INSTRUCTIONS TO FOLLOW
Reproduce all the lines exactly as they stand, apart from the pictures.

SOURCE DATA

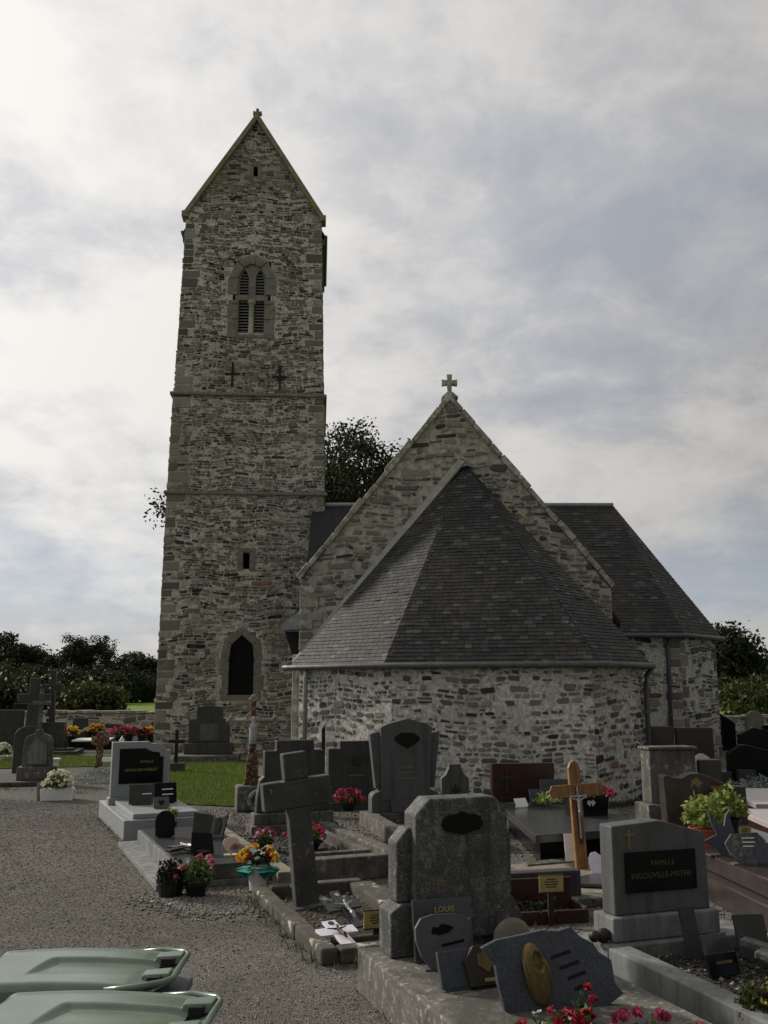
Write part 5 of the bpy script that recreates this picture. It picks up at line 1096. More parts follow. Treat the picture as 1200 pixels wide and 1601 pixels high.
potted('white_flower_pot', 'white flowers at the left edge of the picture', G(4, 1190), 'white_plastic', 0.15, 0.15, 0.26, 0.32, 300, 0.08, 'leaf_plant', [('petal_white', 0.05, 40)], 120)
T = thing('low_grave', 'low dark edged grave on the gravel in the far row', 'grave', G(74, 1182), 10); frame(T, -0.9, 0.9, 0, 1.8, 0.14, 0.14, 'cross_stone'); bed(T, -0.76, 0.76, 0.14, 1.66, 0.05, 'soil')
T = thing('white_vase', 'small white vase beside the tall granite cross', 'vase', G(73, 1176), 0); m_ = MB(); m_.lathe([(0.08, 0), (0.12, 0.2), (0.07, 0.34), (0.10, 0.40)], 12); m_.build('bowl', 'white_marble', T); plant(T, (0, 0, 0.42), 0.12, 0.12, 40, 0.06, 'leaf_plant', [('petal_white', 0.04, 8)], 3)

# ------------------------------------------------------------------ middle: dark stepped stone, tall grey stone, small one
T, o = stele('dark headstone with stepped top and round medallion left of the tall grey one', (-1.02, 17.6, 0), 18, [(0, 0), (1.0, 0), (1.0, 0.94), (0.90, 0.94), (0.90, 1.08), (0.22, 1.08), (0.22, 0.95), (0, 0.95)], 'dark_stele', 0.16, bh=0.14)
m_ = MB(); m_.lathe([(0.10, 0), (0.10, 0.02)], 16); m_.build('medallion', 'dark_bronze', o, rot=(R(90), 0, 0), loc=(0.55, -0.001, 0.88))
mbox('inscription', 'dull_gold', o, 0.38, 0.70, -0.003, -0.001, 0.60, 0.615, 0)
t = thing('iron_post', 'thin black iron post with a slanted tip against the apse wall', 'post', P(506, 1175, 18.9) * Vector((1, 1, 0)) if False else Vector((-1.22, 19.2, 0)), 0)
mprism('post', 'dark_iron', t, [(-0.035, 0), (0.035, 0), (0.035, 1.45), (-0.035, 1.36)], -0.03, 0.03, 0.004); mprism('tip', 'zinc', t, [(-0.035, 1.362), (0.035, 1.452), (0.045, 1.52), (-0.03, 1.40)], -0.03, 0.03, 0.003)
potted('red_flower_bowl', 'deep pink flowers before the dark stepped headstone', (-0.62, 16.6, 0.12), 'black_plastic', 0.14, 0.12, 0.28, 0.18, 420, 0.07, 'leaf_plant', [('petal_pink', 0.06, 22)], 41)
T = thing('tall_headstone', 'tall grey headstone with black hexagon medallion in front of the apse', 'headstone', (-0.22, 15.55, 0), 14)
TP = T
mbox('kerb', 'old_concrete', T, -0.12, 0.10, -2.6, 0.28, 0, 0.22, 0.015); mbox('kerb', 'old_concrete', T, 0.104, 1.30, -0.14, 0.30, 0, 0.22, 0.015); mbox('kerb', 'old_concrete', T, 0.104, 1.25, -2.6, -2.4, 0, 0.20, 0.015); mbox('kerb', 'old_concrete', T, 1.10, 1.30, -2.39, -0.15, 0, 0.21, 0.015)
bed(T, 0.1, 1.1, -2.4, -0.14, 0.08, 'soil', 500, 0.02, 'pebble_dark')
mprism('base', 'grey_stele', T, [(0.02, 0.222), (1.16, 0.222), (1.16, 0.38)] + arc(1.06, 0.44, 0.10, 0.10, 0, 90, 4) + [(0.98, 0.58), (0.20, 0.58)] + arc(0.12, 0.44, 0.10, 0.10, 90, 180, 4) + [(0.02, 0.38)], -0.02, 0.24, 0.01)
for x0, x1, x2, x3 in ((0.10, 0.24, 0.16, 0.0), (0.96, 1.10, 1.20, 1.04)): mprism('wing', 'grey_stele', T, [(x0, 0.582), (x1, 0.582), (max(x2, x3), 1.50), (min(x2, x3), 1.45)], 0.05, 0.2, 0.012)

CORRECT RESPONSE
Write part 5 of the bpy script that recreates this picture. It picks up at line 1096. More parts follow. Treat the picture as 1200 pixels wide and 1601 pixels high.
potted('white_flower_pot', 'white flowers at the left edge of the picture', G(4, 1190), 'white_plastic', 0.15, 0.15, 0.26, 0.32, 300, 0.08, 'leaf_plant', [('petal_white', 0.05, 40)], 120)
T = thing('low_grave', 'low dark edged grave on the gravel in the far row', 'grave', G(74, 1182), 10); frame(T, -0.9, 0.9, 0, 1.8, 0.14, 0.14, 'cross_stone'); bed(T, -0.76, 0.76, 0.14, 1.66, 0.05, 'soil')
T = thing('white_vase', 'small white vase beside the tall granite cross', 'vase', G(73, 1176), 0); m_ = MB(); m_.lathe([(0.08, 0), (0.12, 0.2), (0.07, 0.34), (0.10, 0.40)], 12); m_.build('bowl', 'white_marble', T); plant(T, (0, 0, 0.42), 0.12, 0.12, 40, 0.06, 'leaf_plant', [('petal_white', 0.04, 8)], 3)

# ------------------------------------------------------------------ middle: dark stepped stone, tall grey stone, small one
T, o = stele('dark headstone with stepped top and round medallion left of the tall grey one', (-1.02, 17.6, 0), 18, [(0, 0), (1.0, 0), (1.0, 0.94), (0.90, 0.94), (0.90, 1.08), (0.22, 1.08), (0.22, 0.95), (0, 0.95)], 'dark_stele', 0.16, bh=0.14)
m_ = MB(); m_.lathe([(0.10, 0), (0.10, 0.02)], 16); m_.build('medallion', 'dark_bronze', o, rot=(R(90), 0, 0), loc=(0.55, -0.001, 0.88))
mbox('inscription', 'dull_gold', o, 0.38, 0.70, -0.003, -0.001, 0.60, 0.615, 0)
t = thing('iron_post', 'thin black iron post with a slanted tip against the apse wall', 'post', P(506, 1175, 18.9) * Vector((1, 1, 0)) if False else Vector((-1.22, 19.2, 0)), 0)
mprism('post', 'dark_iron', t, [(-0.035, 0), (0.035, 0), (0.035, 1.45), (-0.035, 1.36)], -0.03, 0.03, 0.004); mprism('tip', 'zinc', t, [(-0.035, 1.362), (0.035, 1.452), (0.045, 1.52), (-0.03, 1.40)], -0.03, 0.03, 0.003)
potted('red_flower_bowl', 'deep pink flowers before the dark stepped headstone', (-0.62, 16.6, 0.12), 'black_plastic', 0.14, 0.12, 0.28, 0.18, 420, 0.07, 'leaf_plant', [('petal_pink', 0.06, 22)], 41)
T = thing('tall_headstone', 'tall grey headstone with black hexagon medallion in front of the apse', 'headstone', (-0.22, 15.55, 0), 14)
TP = T
mbox('kerb', 'old_concrete', T, -0.12, 0.10, -2.6, 0.28, 0, 0.22, 0.015); mbox('kerb', 'old_concrete', T, 0.104, 1.30, -0.14, 0.30, 0, 0.22, 0.015); mbox('kerb', 'old_concrete', T, 0.104, 1.25, -2.6, -2.4, 0, 0.20, 0.015); mbox('kerb', 'old_concrete', T, 1.10, 1.30, -2.39, -0.15, 0, 0.21, 0.015)
bed(T, 0.1, 1.1, -2.4, -0.14, 0.08, 'soil', 500, 0.02, 'pebble_dark')
mprism('base', 'grey_stele', T, [(0.02, 0.222), (1.16, 0.222), (1.16, 0.38)] + arc(1.06, 0.44, 0.10, 0.10, 0, 90, 4) + [(0.98, 0.58), (0.20, 0.58)] + arc(0.12, 0.44, 0.10, 0.10, 90, 180, 4) + [(0.02, 0.38)], -0.02, 0.24, 0.01)
for x0, x1, x2, x3 in ((0.10, 0.24, 0.16, 0.0), (0.96, 1.10, 1.20, 1.04)): mprism('wing', 'grey_stele', T, [(x0, 0.582), (x1, 0.582), (max(x2, x3), 1.50), (min(x2, x3), 1.45)], 0.05, 0.2, 0.012)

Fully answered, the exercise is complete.